In the Teamsters’ Strike of 1901, Yorke placed the Catholic Church of San Francisco firmly on the side of labor, making impassioned speeches to thousands of workers. He said, “As a priest, my duty is with the working people, who are struggling for their rights, because that is the historical position of the priesthood and because that is the Lord’s command.”

Catholic San Francisco also documented the church’s role in standing up for immigrants, covering immigration and affordable housing issues, visiting the jails and leading prayer services for those killed on city streets.

Healy said the biggest story the paper covered in 2010 was the explosion of a PG&E gas pipeline explosion in San Bruno.

It killed eight people, including one Catholic school child and her mother. The cover photo for the Sept. 17 issue showed a group of St. Cecilia School students crying during a memorial for a classmate and her mother who perished.

Reputation for excellence

From its earliest days until its last, Catholic San Francisco editors and staff earned annual awards from the Catholic Press Association (now known as the Catholic Media Association).
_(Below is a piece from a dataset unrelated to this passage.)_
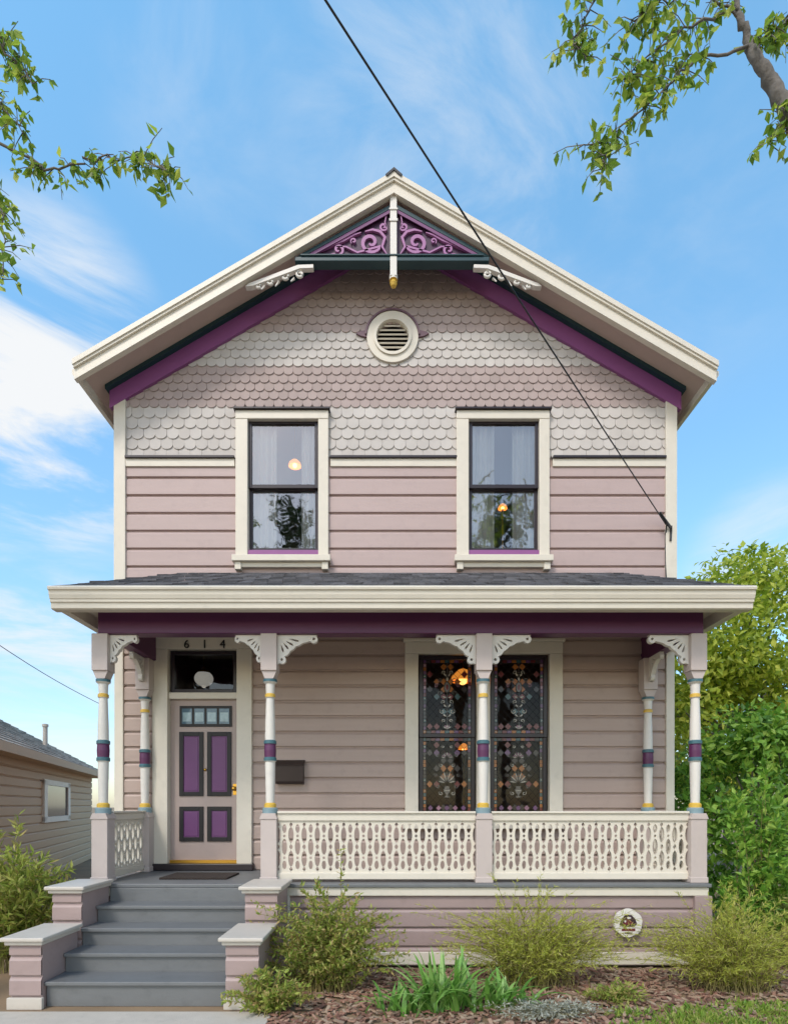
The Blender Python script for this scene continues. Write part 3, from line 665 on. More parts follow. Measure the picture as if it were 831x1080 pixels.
def railing(p0, p1, n, axis):
    zt0, zt1 = zc_(866), zc_(856)
    (xa, ya), (xb, yb) = p0, p1; objs = []
    for nm, lst in (('porch_railing', ((.035, zt0, zt1-.025), (.055, zt1-.024, zt1))), ('bottom_rail', ((.032, FLOOR+.03, FLOOR+.1),))):
        m = MB()
        for hw, z0, z1 in lst:
            if axis == 'x': m.box(xa, xb, ya-hw, ya+hw, z0, z1)
            else: m.box(xa-hw, xa+hw, ya, yb, z0, z1)
        objs.append(m.build(nm, CREAM, objs[0] if objs else house, .006))
    r_ = objs[0]
    Ln = (xb-xa) if axis == 'x' else (yb-ya)
    w = Ln/n; me, H0 = bal_mesh(w)
    for k in range(n):
        t = (k+.5)*w
        meshobj('baluster', me, CREAM, r_, (xa+t, ya, H0) if axis == 'x' else (xa, ya+t, H0), 0 if axis == 'x' else math.pi/2)
railing((CXS[1]+.085, YC), (CXS[2]-.085, YC), 15, 'x'); railing((CXS[2]+.085, YC), (CXS[3]-.085, YC), 15, 'x')
railing((CXS[0]+.01, YC+.085), (CXS[0]+.01, YB-.085), 6, 'y'); railing((CXS[3]-.03, YC+.085), (CXS[3]-.03, YB-.085), 6, 'y')
# steps
SX0, SX1 = -2.97, -1.42
hts = [.22, .39, .555, .72]
tr_ = .28
m = MB()
for i, h in enumerate(hts):
    yf = -1.3-tr_*(4-i)
    m.box(SX0, SX1, yf+.03, -1.301 if i == 3 else yf+tr_+.031, 0 if i == 0 else hts[i-1]-.05, h-.035, 0)
    m.box(SX0, SX1, yf, yf+tr_+.03, h-.034, h, 0)
m.box(SX0, SX1, -1.30, -1.27, .6, FLOOR-.041, 0)
m.build('front_steps', GREY, house, .006)
def pedestal(x0, x1, y0, y1, h):
    m = MB(); siding(m, x0, x1, .1, h-.07, [], .17, y0+.024, .024)
    m.box(x0+.004, x1-.004, y0+.026, y1, .0, h-.071)
    p = m.build('stair_pedestal', PIER, house)
    m = MB(); m.box(x0-.05, x1+.05, y0-.055, y1, h-.035, h); m.box(x0-.026, x1+.026, y0-.03, y1, h-.07, h-.0355); m.build('pedestal_cap', PCAP, p, .01)
    m = MB(); m.box(x0-.015, x1+.015, y0-.015, y0+.023, 0, .1); m.build('pedestal_plinth', PCAP, p, .006)
pedestal(-3.24, SX0-.002, -2.46, -1.9, .615); pedestal(-3.25, SX0-.003, -1.84, -1.31, .955)
pedestal(SX1+.002, -1.14, -2.46, -1.9, .615); pedestal(SX1+.003, -1.11, -1.84, -1.31, .955)

# ------------------------------------------------------------------ things on the house
rt = tag(empty('mailbox', (PX(306, -.05), -.03, PZ(813, -.05))), 'dark metal mailbox on the siding right of the front door', 'mailbox')
m = MB(); x0, x1, z0, z1 = PX(291, -.1), PX(320, -.1), PZ(827, -.1), PZ(803, -.1)
m.prism([(-.031, z0), (-.13, z0), (-.14, z0+.03), (-.14, z1-.06), (-.031, z1)], x0, x1, 'x'); m.build('box_body', BRONZE, rt, .006)
m = MB(); m.prism([(-.031, z1+.002), (-.15, z1-.066), (-.152, z1-.05), (-.031, z1+.02)], x0-.01, x1+.01, 'x'); m.build('lid', BRONZE, rt, .004)
p = PP(215, 716, .45)
rt = tag(empty('hall_lamp', (p.x, p.y, p.z)), 'white glass globe lamp seen through the transom above the front door', 'lamp')
m = MB(); m.sphere((p.x, p.y, p.z), .125, 20, 0, .85); m.lathe([(.02, p.z-.12, 0), (.03, p.z-.108, 0)], p.x, p.y, 12); m.build('glass_globe', OPAL, rt)
m = MB(); m.tube([(p.x, p.y, p.z+.1), (p.x, p.y, 4.2)], .008, 8); m.lathe([(.085, p.z+.075, 0), (.08, p.z+.105, 0), (.03, p.z+.13, 0), (.01, p.z+.16, 0)], p.x, p.y, 16); m.lathe([(.05, 4.17, 0), (.06, 4.2, 0)], p.x, p.y, 16); m.build('lamp_rod', BRASS, rt)
MAT = M('coir', (58, 48, 42), .95, .3, (20, 20, 20), .8, 200)
m = MB(); m.box(-2.6, -1.85, -.95, -.45, FLOOR+.001, FLOOR+.02)
for k in range(24): m.box(-2.59+k*.031, -2.575+k*.031, -.97, -.95, FLOOR+.002, FLOOR+.012)
tag(m.build('doormat', MAT), 'dark coir doormat on the porch floor before the front door', 'doormat')
A = Vector((PX(702, -.08), -.08, PZ(553, -.08))); B = PP(355, 0, -4.1); dv = B-A
far = A+dv*2.6
pts = []
for k in range(60):
    t = k/59; q = A+(far-A)*t; q = q+Vector((0, 0, -.10*math.sin(math.pi*min(1, t*1.0)))); pts.append(q)
rt = tag(empty('power_cable', A), 'black overhead power cable slanting from the sky to the right corner of the house', 'cable')
m = MB(); m.tube(pts, .0066, 8); m.build('cable_line', WIRE, rt)
m = MB(); m.tube([A+Vector((.0, -.03, 0)), A+Vector((.02, .04, -.1)), A+Vector((.02, .05, -.16)), A+Vector((.02, .02, -.9))], .009, 6); m.tube([A+Vector((-.12, -.09, .1)), A+Vector((.06, .0, -.04))], .018, 8); m.tube([A+Vector((.07, .0, -.02)), A+Vector((.07, .02, -.2))], .014, 8); m.build('cable_clamp', WIRE, rt)
m = MB(); a_, b_ = PP(-60, 640, 16), PP(110, 745, 30)
m.tube([a_+(b_-a_)*t/10-Vector((0, 0, .25*math.sin(math.pi*t/10))) for t in range(11)], .018, 6)
tag(m.build('distant_cable', WIRE), 'thin distant wire above the low tan house at the left', 'cable')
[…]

The membership organization of Catholic media professionals from dioceses around the U.S. and Canada recognize excellence in an annual awards competition. In its 22-year run, Catholic San Francisco earned 76 separate (CMA) awards in its division and circulation category, highlighted by five general excellence awards including editor of the year for former editor Rick DelVecchio in 2018, and two for best newspaper.

What comes next?

Catholic San Francisco will continue to offer news updates in a Friday e-letter that will be sent to those who are already signed up for CSF’s digital newsletter as well as those who join at Social media channels of the

Archdiocese and the website will also bring information. The new Catholic San Francisco magazine (profiled on pages 6-7), will be a pleasure to read and hold and combine local stories about ministries and people with timeless stories and resources for faith and life.

A new adventure in communications begins – resting on a foundation of quality and commitment to proclaiming Jesus Christ that stretches from the first issue of The Monitor in 1858, and through two decades of Catholic San Francisco newspaper. The commitment to proclaim the Gospel which began with the life, death and resurrection of our Savior Jesus Christ more than 2,000 years ago will continue. As the Bible reminds us, the Gospel must be proclaimed in season and out of season (2 Tim 4:2) in recognition that, regardless of the medium, Jesus Christ is the same yesterday, today, and forever (Heb 13:8).